#### EXERCISE GOAL
Locate, in the data below, the line that contains "by 2212 pixels." and the line that contains "prism('emblem_marking', q, 'y', 8.650, 8.662, INKD, ms, bev=0)"; reproduce exactly those two lines and every line between them, nothing more.

──────── DATASET RECORDS

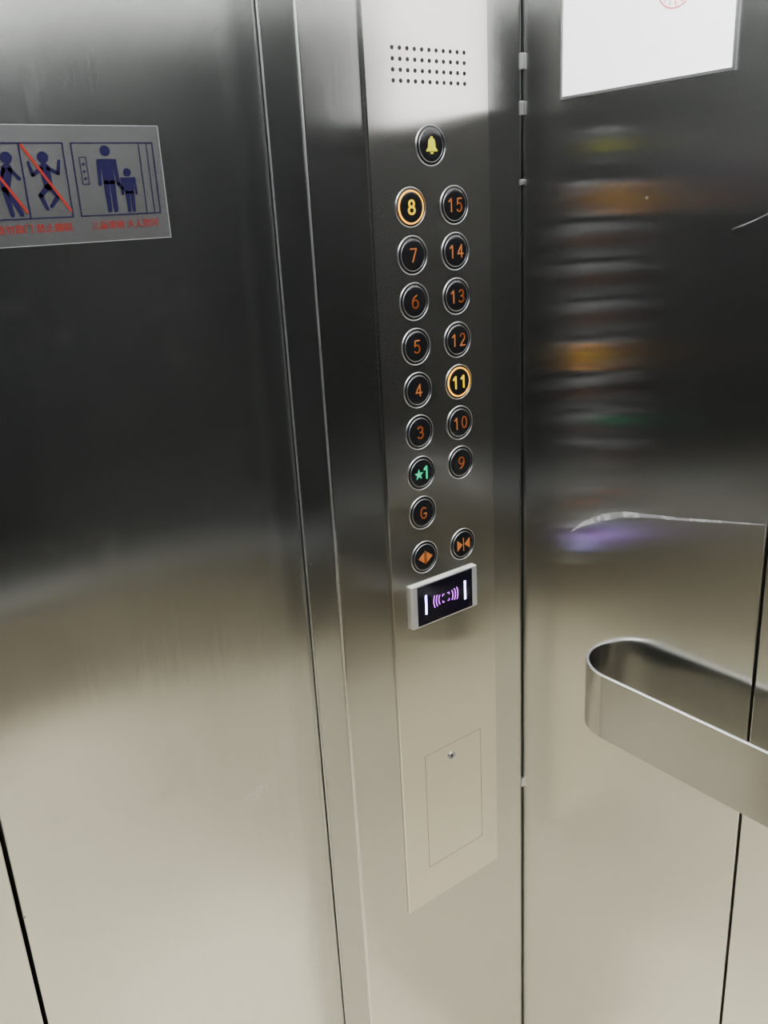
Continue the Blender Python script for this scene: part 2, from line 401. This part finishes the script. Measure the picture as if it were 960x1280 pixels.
limbs(bm, (jx,jy+.050), [((jx,jy+.041),(jx+.001,jy+.027),.0045,.0038), ((jx-.003,jy+.041),(jx-.011,jy+.036),.0017,.0015), ((jx-.011,jy+.036),(jx-.013,jy+.046),.0015,.0012),
  ((jx+.003,jy+.041),(jx+.011,jy+.037),.0017,.0015), ((jx+.011,jy+.037),(jx+.0135,jy+.047),.0015,.0012),
  ((jx,jy+.026),(jx-.007,jy+.019),.0025,.0020), ((jx-.007,jy+.019),(jx-.003,jy+.008),.0020,.0015), ((jx+.002,jy+.026),(jx+.008,jy+.018),.0025,.0020), ((jx+.008,jy+.018),(jx+.001,jy+.010),.0020,.0015)])
lx = gx+.024
limbs(bm, (lx+.002,jy+.050), [((lx+.001,jy+.041),(lx-.003,jy+.026),.0045,.0038), ((lx+.003,jy+.041),(lx+.010,jy+.033),.0017,.0014), ((lx-.004,jy+.025),(lx-.001,jy+.004),.0024,.0018), ((lx-.002,jy+.025),(lx+.007,jy+.004),.0024,.0018), ((lx-.002,jy+.041),(lx-.008,jy+.030),.0017,.0014)])
link('pictogram', bm_mesh('pictogram', bm), M_blue, st)
bm = bmesh.new()
capsule(bm, (gx+gw/2+.002,fy+fh-.002),(gx+gw-.002,fy+.006), .0011,None,.0008,.0009)
capsule(bm, (gx+.002,fy+fh-.002),(gx+gw/2-.002,fy+.006), .0011,None,.0008,.0009)
link('prohibition_bar', bm_mesh('prohibition_bar', bm), M_red, st)
for s, x, sz in (('请勿靠门 禁止蹦跳', gx+gw/2+.002, .0080), ('儿童乘梯 大人陪同', fx+fw/2+.002, .0078)):
    me = text_mesh(s, sz, .0001, 1.0, 0)
    link('caption', me, M_red, st, (x, .0145, .0006))

# ---------------------------------------------------------------- notice on right wall
nt_ = empty('notice_sheet', (XR, .595, CH+.1025), RR)
tag(nt_, 'white paper notice in thin clear edged holder high on the right wall', 'notice')
NW, NH = .102, .297
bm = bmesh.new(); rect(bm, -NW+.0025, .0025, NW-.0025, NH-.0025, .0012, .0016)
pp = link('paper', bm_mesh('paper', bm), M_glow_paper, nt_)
bm = bmesh.new(); add_box(bm, -NW, NW, 0, NH, 0, .0012)
link('holder', bm_mesh('holder', bm), M_alu, nt_)
bm = bmesh.new(); frame2d(bm, -NW, 0, NW, NH, .0025, .0012, .0028)
link('border', bm_mesh('border', bm), M_bezel, nt_)
bm = bmesh.new()
sc_c = (.036, .081)
arc(bm, sc_c, .020, .0011, 0, 2*PI, .0017,.0018, 48)
pts = []
for i in range(10):
    r = .0075 if i % 2 == 0 else .003; a = PI/2+i*PI/5
    pts.append((sc_c[0]+r*math.cos(a), sc_c[1]+r*math.sin(a)))
poly(bm, pts, .0017,.0018)
for i in range(16):
    a = 2*PI*i/16
    capsule(bm, (sc_c[0]+.0145*math.cos(a), sc_c[1]+.0145*math.sin(a)), (sc_c[0]+.0175*math.cos(a+.06), sc_c[1]+.0175*math.sin(a+.06)), .0006, None, .0017, .0018, 4)
link('seal', bm_mesh('seal', bm), M_pink, pp)

# ---------------------------------------------------------------- pale marks laid on the steel
def wall_uv(px, py):
    v = w(Vector((px-480, py-640, f))); t = XR/v.x
    return v.y*t, CH+v.z*t
def mark(name, pts, label):
    P = [(*wall_uv(a,b), h) for a,b,h in pts]
    cy = sum(p[0] for p in P)/len(P); cz = sum(p[1] for p in P)/len(P)
    up = [(-(p[0]-cy), p[1]-cz+p[2]) for p in P]; dn = [(-(p[0]-cy), p[1]-cz-p[2]) for p in P]
    bm = bmesh.new()
    for i in range(len(P)-1): 
        q = [dn[i], dn[i+1], up[i+1], up[i]]
        bm.faces.new([bm.verts.new((x,y,.0002)) for x,y in q])
    o = link(name, bm_mesh(name, bm), M_pale_mark, None, (XR, cy, cz), RR)
    tag(o, label, 'scuff mark'); return o
mark('pale_mark', [(712,666,.0003),(728,655,.0026),(752,647,.0044),(780,643,.0036),(812,645,.0022),(850,649,.0016),(900,652,.0013),(956,656,.0004)], 'long pale curved streak on the right wall above the handrail')
mark('pale_mark', [(914,287,.0002),(930,281,.0006),(944,275,.0004),(962,266,.0007),(975,260,.0002)], 'short thin pale scratch on the right wall near the frame edge')

# ---------------------------------------------------------------- handrail
hr_w = .056; T = .004; zt = CH-.5208; zb = zt-.084
def rail_mesh(length):
    nA = 24; path = []
    for i in range(nA+1):
        a = PI/2*i/nA; path.append((-length/2+hr_w-hr_w*math.cos(a), -.0001-hr_w*math.sin(a)))
    for i in range(nA+1):
        a = PI/2*(1-i/nA); path.append((length/2-hr_w+hr_w*math.cos(a), -.0001-hr_w*math.sin(a)))
    bm = bmesh.new(); P = [Vector((a,b,0)) for a,b in path]; secs = []
    for i, p in enumerate(P):
        t = (P[min(i+1,len(P)-1)]-P[max(i-1,0)]).normalized(); n = Vector((-t.y, t.x, 0))
        if n.dot(Vector((0,0,0))-p) < 0: n = -n
        e = .0008; h = .084
        prof = [(0,e),(0,h-e),(e,h),(T-e,h),(T,h-e),(T,e),(T-e,0),(e,0)]
        secs.append([bm.verts.new((p.x+n.x*d, p.y+n.y*d, z)) for d, z in prof])
    for a, b in zip(secs, secs[1:]):
        for k in range(8):
            l = (k+1) % 8; fc = bm.faces.new((a[k],a[l],b[l],b[k]))
            fc.material_index = 1 if k in (1,2,3) else 0
    bm.faces.new(secs[0]); bm.faces.new(list(reversed(secs[-1])))
    return bm_mesh('handrail', bm)
y1 = .628; y0 = -.42
hr = link('handrail', rail_mesh(y1-y0), M_rail, None, (XR, (y0+y1)/2, zb), (0,0,-PI/2))
hr.data.materials.append(M_trim)
tag(hr, 'flat brushed steel band handrail with rounded end on the right wall', 'handrail')
print('DONE')
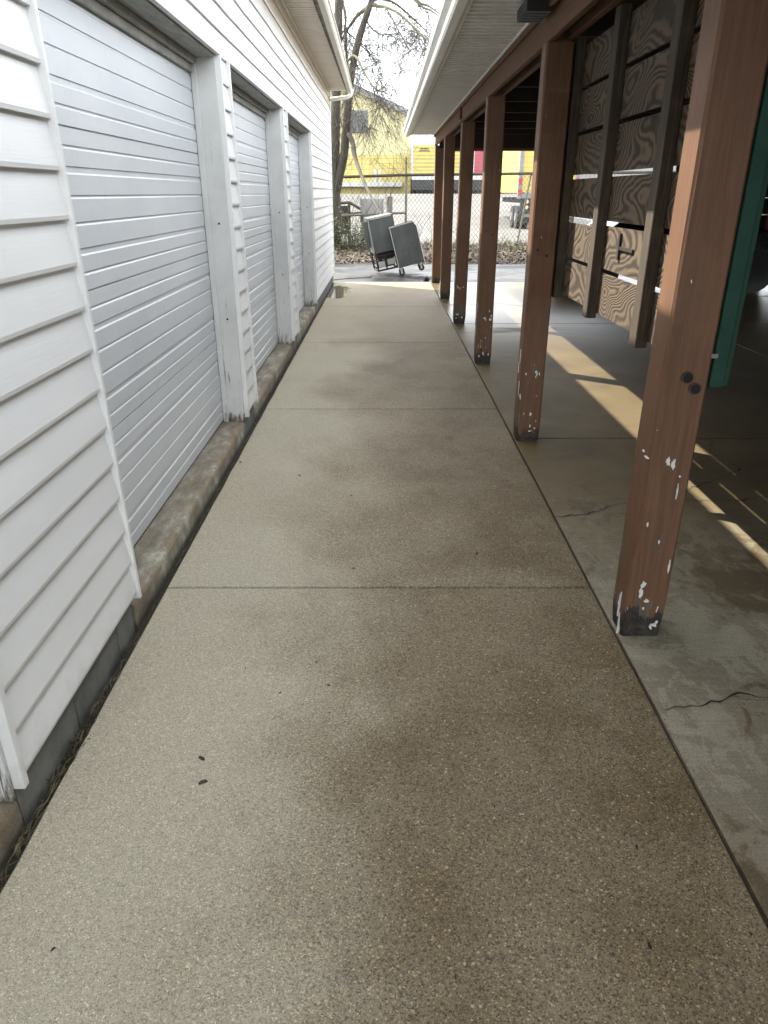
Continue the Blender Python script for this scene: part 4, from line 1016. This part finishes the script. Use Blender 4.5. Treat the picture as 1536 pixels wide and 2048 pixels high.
for k in range(5):
    x0 = a_.x + k * .038; tp.add([(x0, 22.08, a_.z + .01 * k), (x0 + .038, 22.03 + .05 * (k % 2), a_.z + .01 * k), (x0 + .030, 22.05 + .05 * (k % 2), a_.z - .58 - .05 * k % .12), (x0 - .004, 22.10, a_.z - .55), (x0, 22.11, a_.z + .01 * k), (x0 + .038, 22.09 + .05 * (k % 2), a_.z), (x0 + .030, 22.09 + .05 * (k % 2), a_.z - .58), (x0 - .004, 22.13, a_.z - .55)], [(0, 1, 2, 3), (4, 5, 6, 7), (0, 1, 5, 4), (2, 3, 7, 6)])
tag(tp.build('tarp_strip', M['cloth']), 'crumpled grey tarp hanging on the fence above the steel cabinet', 'tarp')

# ------------------------------------------------------------------ dark car parked at the far end of the carport
car = thing('parked_car', 'dark car parked inside the far right end of the carport', 'car', (5.1, 13.0, 0))
prof = [(-2.25, .32), (-2.28, .62), (-2.15, .84), (-1.35, .95), (-.75, 1.36), (.55, 1.42), (1.45, 1.02), (2.1, .95), (2.22, .60), (2.18, .32)]
b = MB(); vs = []; fs = []; W_ = .88
secs = [(0, .92), (.06, 1.0), (W_, 1.0), (2 * W_ - .06, 1.0), (2 * W_, .92)]
for y, k in secs:
    for x, z in prof: vs.append((x * (k if abs(x) > 1 else 1), y + (.16 if z > 1.2 and y < W_ else (-.16 if z > 1.2 and y > W_ else 0)), .32 + (z - .32) * (k if z < 1 else 1)))
n = len(prof)
for i in range(len(secs) - 1):
    for k in range(n): fs.append((i * n + k, i * n + (k + 1) % n, (i + 1) * n + (k + 1) % n, (i + 1) * n + k))
fs += [tuple(range(n)), tuple(range((len(secs) - 1) * n, len(secs) * n))]
b.add(vs, fs); b.build('body', M['carpaint'], car, bevel=.03)
b = MB(); b.add([(-1.15, -.012 + .03, 1.0), (1.25, .018, 1.0), (.5, .148, 1.34), (-.68, .148, 1.31)], [(0, 1, 2, 3)]); b.build('side_window', M['glass'], car)
for wx in (-1.35, 1.35):
    for wy in (.08, 1.68):
        b = MB(); b.tube([(wx, wy - .12, .34), (wx, wy + .12, .34)], .34, 22); w_ = b.build('wheel', M['rubber'], car)
        b = MB(); b.tube([(wx, wy - .13, .34), (wx, wy - .121, .34)], .2, 14); b.build('rim', M['dark'], w_)
# hedge beyond the carport's right side
def hedge(x, y, rx, ry, rz, seed, n=2600):
    H_ = thing('hedge_tree', 'dark leafy bushes beyond the right side of the carport', 'bush', (x, y, 0), group='bushes beyond the carport'); rr = random.Random(seed); m = MB()
    for _ in range(n):
        d = Vector((rr.gauss(0, 1), rr.gauss(0, 1), rr.gauss(0, 1))).normalized() * rr.uniform(.55, 1.08)
        c0 = Vector((d.x * rx, d.y * ry, rz + d.z * rz)); a = rr.uniform(0, 6.28); s_ = rr.uniform(.06, .13)
        u_ = Vector((math.cos(a), math.sin(a), rr.uniform(-.6, .6))) * s_; v_ = Vector((-math.sin(a), math.cos(a), rr.uniform(-.6, .6))) * s_ * .6
        m.add([c0 - u_, c0 - v_, c0 + u_, c0 + v_], [(0, 1, 2, 3)])
    m.build('crown', M['hedge'], H_)
    m = MB(); m.tube([(0, 0, -.05), (.1, 0, rz), (0, .1, rz * 1.6)], [.12, .08, .03], 7); m.build('trunk', M['bark'], H_)
for i, (x, y) in enumerate(((14, 4), (13.5, 9), (14.5, 13.5), (13, 18), (14, 23))): hedge(x, y, 2.2, 2.6, 2.0, i)
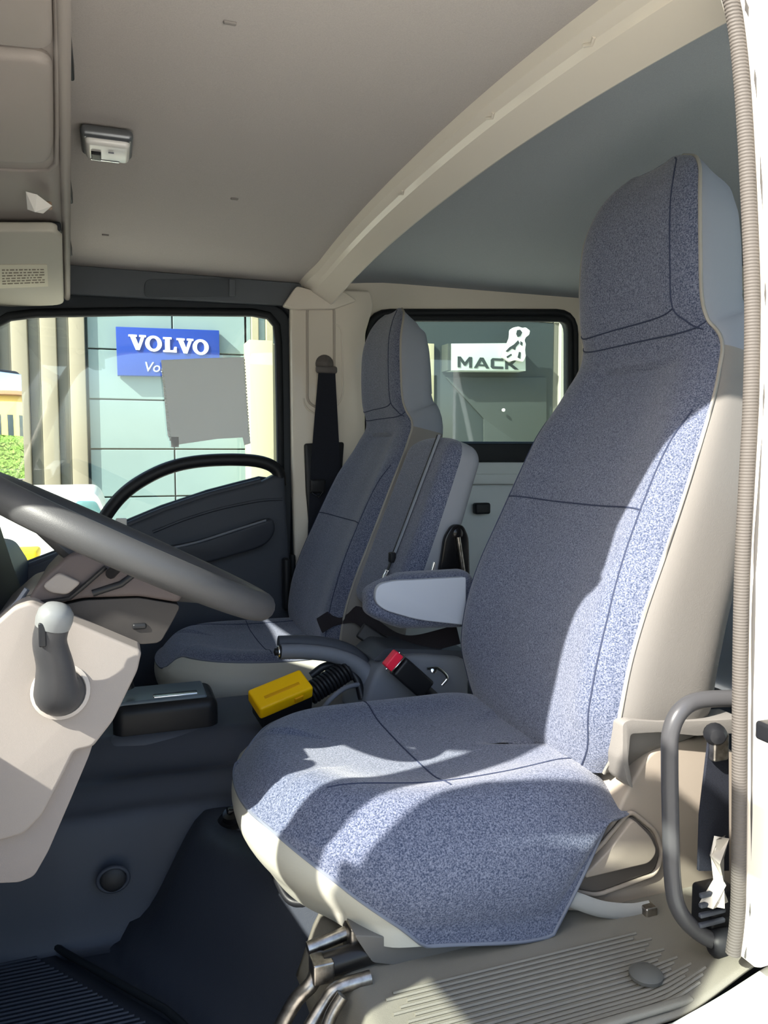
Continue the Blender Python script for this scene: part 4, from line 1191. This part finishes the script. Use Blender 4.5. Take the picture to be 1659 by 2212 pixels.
for q in [[(5.17, 2.547), (5.212, 2.556), (5.247, 2.521), (5.22, 2.47), (5.178, 2.456), (5.156, 2.498)], [(4.999, 2.258), (5.054, 2.315), (5.123, 2.355), (5.186, 2.414), (5.207, 2.378), (5.152, 2.32), (5.145, 2.283), (5.096, 2.299), (5.034, 2.253)], [(5.221, 2.403), (5.256, 2.386), (5.25, 2.343), (5.222, 2.36)], [(5.014, 2.191), (5.083, 2.231), (5.097, 2.213), (5.028, 2.168)], [(5.182, 2.186), (5.202, 2.261), (5.23, 2.256), (5.224, 2.17)]]:
    prism('emblem_marking', q, 'y', 8.650, 8.662, INKD, ms, bev=0)

# white parked car, yellow block
car = empty('parked_car', (-1.9, 5.6, -.86), 'white parked car seen under the steering wheel rim through the far window', 'car')
CW = mat('car white', (232, 230, 218), .3, coat=.3)
CB = [(0.003, 0.223), (-0.012, 0.396), (-0.048, 0.45)]
e_ = CB[0][0]
prof = [(e_ - 3.9, -.60), (e_ - .02, -.60), (e_, CB[0][1]), (CB[1][0], CB[1][1]), (CB[2][0] - .03, CB[2][1]), (e_ - 2.5, CB[2][1]), (e_ - 3.3, .05), (e_ - 3.9, -.08)]
prism('car_body', roundpoly(prof, .08), 'y', 5.2, 6.8, CW, car, bev=.08, seg=4)
tp_ = [(-0.042, 0.436), (-0.095, 0.578), (-0.144, 0.615)]
prism('car_roof', roundpoly([(tp_[0][0], tp_[0][1]), (tp_[1][0], tp_[1][1]), (tp_[2][0], tp_[2][1]), (e_ - 1.9, tp_[2][1]), (e_ - 2.5, tp_[0][1])], .05), 'y', 5.28, 6.72, CW, car, bev=.06, seg=3)
CG = mat('car window glass', (92, 128, 128), .08, spec=.8)
prism('car_window', roundpoly([(-0.067, 0.445), (-0.114, 0.546), (-0.241, 0.549), (-0.265, 0.45)], .02), 'y', 5.268, 5.30, CG, car, bev=.004)
prism('car_window', roundpoly([(-0.289, 0.451), (-0.268, 0.549), (-0.555, 0.555), (-0.646, 0.46)], .02), 'y', 5.268, 5.30, CG, car, bev=.004)
for wx_ in (e_ - .75, e_ - 3.1):
    w_ = lathe('wheel', [(.31, 0), (.31, .18), (.20, .20), (.18, .16), (.001, .16)], (wx_, 5.40, -.55), (0, -1, 0), BLACKPL, car, 24)
    attach(lathe('wheel_hub', [(.17, 0), (.16, .02), (.001, .03)], (wx_, 5.24, -.55), (0, -1, 0), METAL, None, 20), w_)
ybx = (-0.502, 4.2, 0.328)
yb_ = empty('yellow_block', (ybx[0], 4.3, -.86), 'yellow topped concrete barrier block in front of the white car', 'barrier')
rbox('barrier_body', (ybx[0] - .04, 4.3, (-.86 + ybx[2] - .06) / 2), (.12, .12, (ybx[2] - .06 + .86) / 2), .03, mat('pale concrete block', (200, 190, 170), .9), yb_)
rbox('yellow_top', (ybx[0] - .04, 4.3, ybx[2] - .03), (.13, .13, .03), .02, mat('yellow paint', (238, 204, 40), .6), yb_)

# far door mirror and what it shows
mr = empty('door_mirror', (-0.324, 2.16, 0.965), 'black framed door mirror outside the passenger window', 'mirror')
mN = Vector((.80, -.60, 0)).normalized()
mR = frame(Vector((-mN.y, mN.x, 0)), Vector((0, 0, 1)))
mC = Vector((-0.333, 2.16, 0.965))
rbox('mirror_housing', mC - mN * .022, (.105, .185, .022), .02, BLACKPL, mr, n=4, rot=mR)
rbox('mirror_glass', mC + mN * .0005, (.094, .174, .003), .002, mat('mirror silver', (235, 238, 235), .02, 1.0), mr, n=2, rot=mR)
tube('mirror_arm', [mC - mN * .03 + Vector((0, 0, -.1)), mC + Vector((-.1, -.1, -.25)), Vector((-.46, 1.96, .62))], .012, BLACKPL, mr, seg=8)
hd = empty('green_hedge', (9.5, 4.0, -.86), 'green clipped hedge behind the truck, seen in the door mirror', 'hedge')
vs, fs = rbox_vf((.6, 4.5, .85), .3, 3, 26)
random.seed(11)
mesh('hedge_foliage', [v + Vector((9.5, 4.0, -.01)) + Vector((random.uniform(-.09, .09), random.uniform(-.09, .09), random.uniform(-.09, .09))) for v in vs], fs, mat('hedge green', (96, 124, 60), .9, grain=.5, gscale=9), hd, smooth=False)
yw = empty('yellow_house', (14, 4, -.86), 'low yellow house behind the hedge, seen in the door mirror', 'house')
rbox('house_wall', (14, 4, 1.2), (1.2, 6, 2.06), .02, mat('yellow render', (226, 196, 110), .9), yw)
rbox('roof_edge', (13.9, 4, 3.3), (1.5, 6.2, .12), .03, mat('brown roof', (140, 110, 86), .9), yw)
for k in range(5):
    rbox('house_window', (12.79, -.2 + 2.0 * k, 1.5), (.03, .5, .6), .01, mat('dark window', (60, 70, 76), .1), yw)

# open driver door, swung forward outside the frame, and its mirror
HG = Vector((-.40, .03, 0))
ph = math.radians(84)
dv = Vector((math.cos(ph), -math.sin(ph), 0))
nv_ = Vector((dv.y, -dv.x, 0))
def dpt(k, z, o=0): return HG + dv * k + nv_ * o + Vector((0, 0, z))
od = empty('door_3', HG, 'open driver door swung forward beside the cab', kind='structure')
def dprism(name, poly, o0, o1, m, holes=()):
    ob = prism(name, poly, 'y', o0, o1, m, None, bev=0, holes=list(holes))
    for v_ in ob.data.vertices:
        a, b, c = v_.co
        v_.co = dpt(a, c, b)
    return attach(ob, od)
DO = [(0, .02), (.95, .25), (.96, 1.30), (.86, 1.36), (.20, 1.36), (.05, 1.15), (0, .70)]
DW = [(.07, .62), (.30, .70), (.60, .80), (.88, .84), (.90, 1.26), (.82, 1.31), (.24, 1.31), (.11, 1.10)]
dprism('door_shell', DO, -.03, .03, PAINTW, [DW])
dprism('door_lining', [(.02, .05), (.93, .28), (.93, .82), (.60, .79), (.30, .69), (.03, .60)], -.07, -.03, DARKPL)
dprism('window_glass', DW, -.002, .002, GLASS)
dm = empty('driver_mirror', (-.5, -.1, 1.0), 'large black driver side door mirror, unseen, outline shaped to shade the seat', 'mirror')
MP = [(-.02, .93), (-.005, .98), (-.075, 1.10), (-.17, 1.25), (-.26, 1.34), (-.38, 1.36), (-.40, 1.06), (-.33, 1.02), (-.12, .99)]  # unseen mirror, its outline cut to throw shade on the seat skirt
DMC = Vector((-.50, -.15, .95))
prism('mirror_housing', roundpoly(MP, .03), 'x', -.55, -.47, BLACKPL, dm, bev=.015, seg=3)
prism('mirror_glass', roundpoly([(-.17 + (a + .17) * .85, 1.1 + (b - 1.1) * .88) for a, b in MP], .03), 'x', -.472, -.466, mat('mirror silver', (235, 238, 235), .02, 1.0), dm, bev=0)
tube('mirror_arm', [DMC + Vector((0, .1, -.05)), Vector((-.40, .02, .92)), Vector((-.34, .03, .80))], .014, BLACKPL, dm, seg=8)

────────────────

#### TASK RESULT
Continue the Blender Python script for this scene: part 4, from line 1191. This part finishes the script. Use Blender 4.5. Take the picture to be 1659 by 2212 pixels.
for q in [[(5.17, 2.547), (5.212, 2.556), (5.247, 2.521), (5.22, 2.47), (5.178, 2.456), (5.156, 2.498)], [(4.999, 2.258), (5.054, 2.315), (5.123, 2.355), (5.186, 2.414), (5.207, 2.378), (5.152, 2.32), (5.145, 2.283), (5.096, 2.299), (5.034, 2.253)], [(5.221, 2.403), (5.256, 2.386), (5.25, 2.343), (5.222, 2.36)], [(5.014, 2.191), (5.083, 2.231), (5.097, 2.213), (5.028, 2.168)], [(5.182, 2.186), (5.202, 2.261), (5.23, 2.256), (5.224, 2.17)]]:
    prism('emblem_marking', q, 'y', 8.650, 8.662, INKD, ms, bev=0)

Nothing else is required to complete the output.